begin

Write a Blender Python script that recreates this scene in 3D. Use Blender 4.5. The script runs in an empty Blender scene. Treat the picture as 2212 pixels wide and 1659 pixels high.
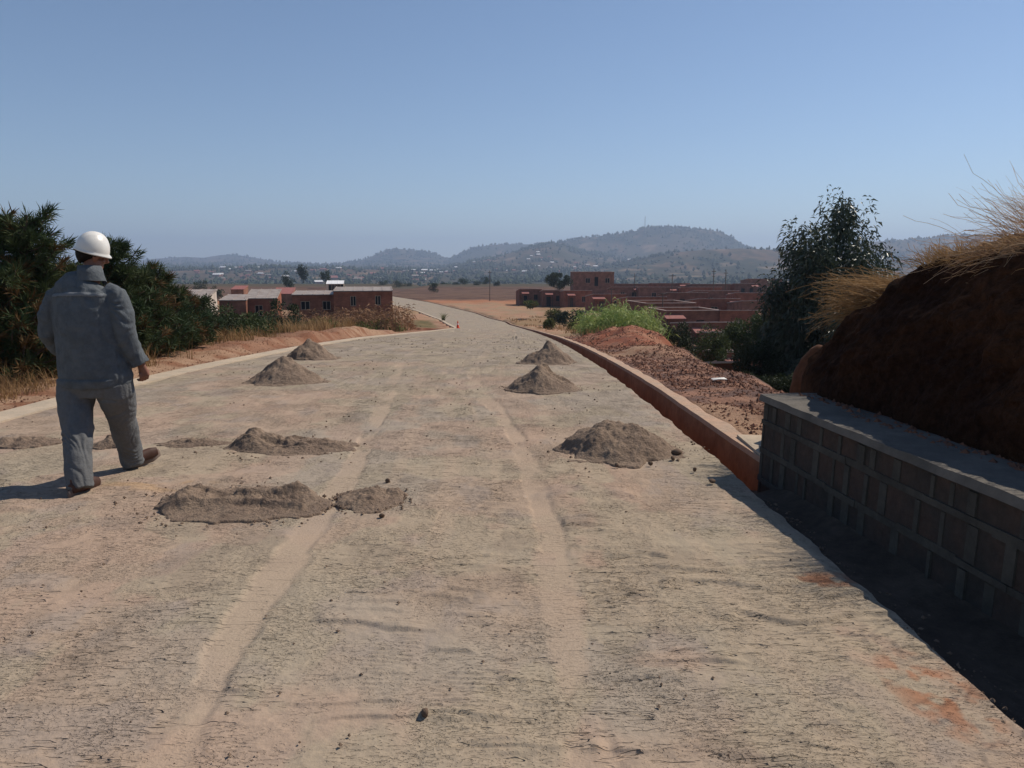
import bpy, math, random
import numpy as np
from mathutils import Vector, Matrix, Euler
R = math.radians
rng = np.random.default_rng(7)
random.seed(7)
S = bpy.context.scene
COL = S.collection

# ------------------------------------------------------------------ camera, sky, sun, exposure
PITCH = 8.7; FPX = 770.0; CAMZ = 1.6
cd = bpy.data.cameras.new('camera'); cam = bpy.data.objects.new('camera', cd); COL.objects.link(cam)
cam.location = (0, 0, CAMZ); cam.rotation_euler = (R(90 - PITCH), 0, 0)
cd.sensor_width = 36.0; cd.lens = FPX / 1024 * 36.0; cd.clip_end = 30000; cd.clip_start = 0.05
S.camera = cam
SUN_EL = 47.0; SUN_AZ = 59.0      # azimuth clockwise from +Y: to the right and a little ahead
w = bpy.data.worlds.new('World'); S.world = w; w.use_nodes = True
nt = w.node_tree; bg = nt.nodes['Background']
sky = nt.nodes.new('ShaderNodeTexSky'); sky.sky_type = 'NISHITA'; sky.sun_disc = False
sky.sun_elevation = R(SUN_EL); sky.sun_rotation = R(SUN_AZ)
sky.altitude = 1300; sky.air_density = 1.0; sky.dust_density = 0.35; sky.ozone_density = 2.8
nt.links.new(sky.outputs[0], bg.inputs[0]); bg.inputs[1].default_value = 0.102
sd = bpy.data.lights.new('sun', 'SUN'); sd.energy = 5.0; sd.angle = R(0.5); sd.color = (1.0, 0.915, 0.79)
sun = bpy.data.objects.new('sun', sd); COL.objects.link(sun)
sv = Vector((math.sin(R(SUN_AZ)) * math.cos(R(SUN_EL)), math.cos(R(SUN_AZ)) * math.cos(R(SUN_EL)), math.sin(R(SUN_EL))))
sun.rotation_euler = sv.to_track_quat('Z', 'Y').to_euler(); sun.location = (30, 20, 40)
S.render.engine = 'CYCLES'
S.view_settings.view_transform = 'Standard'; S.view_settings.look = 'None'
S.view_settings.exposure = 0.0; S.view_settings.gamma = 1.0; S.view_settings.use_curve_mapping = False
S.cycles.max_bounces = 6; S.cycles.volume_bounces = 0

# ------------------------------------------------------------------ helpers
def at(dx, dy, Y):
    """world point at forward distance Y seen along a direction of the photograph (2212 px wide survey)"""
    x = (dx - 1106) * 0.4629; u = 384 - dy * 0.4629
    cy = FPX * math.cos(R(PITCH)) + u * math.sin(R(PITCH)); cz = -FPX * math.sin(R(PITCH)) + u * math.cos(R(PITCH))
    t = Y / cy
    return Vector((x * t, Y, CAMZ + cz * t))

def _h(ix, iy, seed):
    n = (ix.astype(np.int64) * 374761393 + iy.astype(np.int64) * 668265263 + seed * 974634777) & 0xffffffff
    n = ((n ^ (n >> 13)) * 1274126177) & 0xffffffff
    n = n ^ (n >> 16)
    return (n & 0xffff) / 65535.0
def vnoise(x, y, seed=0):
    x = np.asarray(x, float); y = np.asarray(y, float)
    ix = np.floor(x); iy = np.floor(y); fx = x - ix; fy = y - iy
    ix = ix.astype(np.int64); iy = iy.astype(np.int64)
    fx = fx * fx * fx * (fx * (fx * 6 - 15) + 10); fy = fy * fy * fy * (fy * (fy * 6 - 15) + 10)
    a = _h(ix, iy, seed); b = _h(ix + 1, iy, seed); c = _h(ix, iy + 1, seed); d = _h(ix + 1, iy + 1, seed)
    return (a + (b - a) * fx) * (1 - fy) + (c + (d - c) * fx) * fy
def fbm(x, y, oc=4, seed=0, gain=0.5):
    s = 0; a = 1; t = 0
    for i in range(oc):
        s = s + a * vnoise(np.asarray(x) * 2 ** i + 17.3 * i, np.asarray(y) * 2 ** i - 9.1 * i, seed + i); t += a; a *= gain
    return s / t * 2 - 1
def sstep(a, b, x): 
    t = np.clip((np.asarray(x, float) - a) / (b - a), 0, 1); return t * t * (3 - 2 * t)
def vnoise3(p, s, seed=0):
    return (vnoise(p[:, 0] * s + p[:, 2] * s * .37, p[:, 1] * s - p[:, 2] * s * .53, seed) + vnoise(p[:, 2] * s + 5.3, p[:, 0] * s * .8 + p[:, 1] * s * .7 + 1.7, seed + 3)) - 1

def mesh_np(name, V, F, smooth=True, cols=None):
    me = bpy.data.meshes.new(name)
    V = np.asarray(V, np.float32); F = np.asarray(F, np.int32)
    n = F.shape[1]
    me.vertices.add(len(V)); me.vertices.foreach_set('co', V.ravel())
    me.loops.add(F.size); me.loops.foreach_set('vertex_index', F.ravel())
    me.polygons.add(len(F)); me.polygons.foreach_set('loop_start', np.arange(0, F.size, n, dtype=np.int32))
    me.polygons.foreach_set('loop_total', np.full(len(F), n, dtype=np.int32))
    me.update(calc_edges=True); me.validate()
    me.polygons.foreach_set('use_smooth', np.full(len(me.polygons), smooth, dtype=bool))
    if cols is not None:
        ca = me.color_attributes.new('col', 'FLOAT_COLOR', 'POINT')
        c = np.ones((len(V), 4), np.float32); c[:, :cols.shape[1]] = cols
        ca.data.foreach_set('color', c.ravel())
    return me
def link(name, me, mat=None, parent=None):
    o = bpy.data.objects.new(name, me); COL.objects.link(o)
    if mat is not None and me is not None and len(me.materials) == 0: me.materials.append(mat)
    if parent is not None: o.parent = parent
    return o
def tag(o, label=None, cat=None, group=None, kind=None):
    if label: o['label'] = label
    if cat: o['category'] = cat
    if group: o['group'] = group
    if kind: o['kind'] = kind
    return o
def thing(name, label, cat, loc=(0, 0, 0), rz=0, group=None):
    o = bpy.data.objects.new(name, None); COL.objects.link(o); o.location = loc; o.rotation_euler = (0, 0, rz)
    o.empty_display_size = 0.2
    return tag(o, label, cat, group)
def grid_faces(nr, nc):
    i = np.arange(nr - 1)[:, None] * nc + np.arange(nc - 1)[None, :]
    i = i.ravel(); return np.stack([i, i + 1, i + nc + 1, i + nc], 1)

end

Begin at the first line of the material and copy each line exactly through the one containing "COL = S.collection". Omit pictures.

- WRITTEN ANSWER -
Write a Blender Python script that recreates this scene in 3D. Use Blender 4.5. The script runs in an empty Blender scene. Treat the picture as 2212 pixels wide and 1659 pixels high.
import bpy, math, random
import numpy as np
from mathutils import Vector, Matrix, Euler
R = math.radians
rng = np.random.default_rng(7)
random.seed(7)
S = bpy.context.scene
COL = S.collection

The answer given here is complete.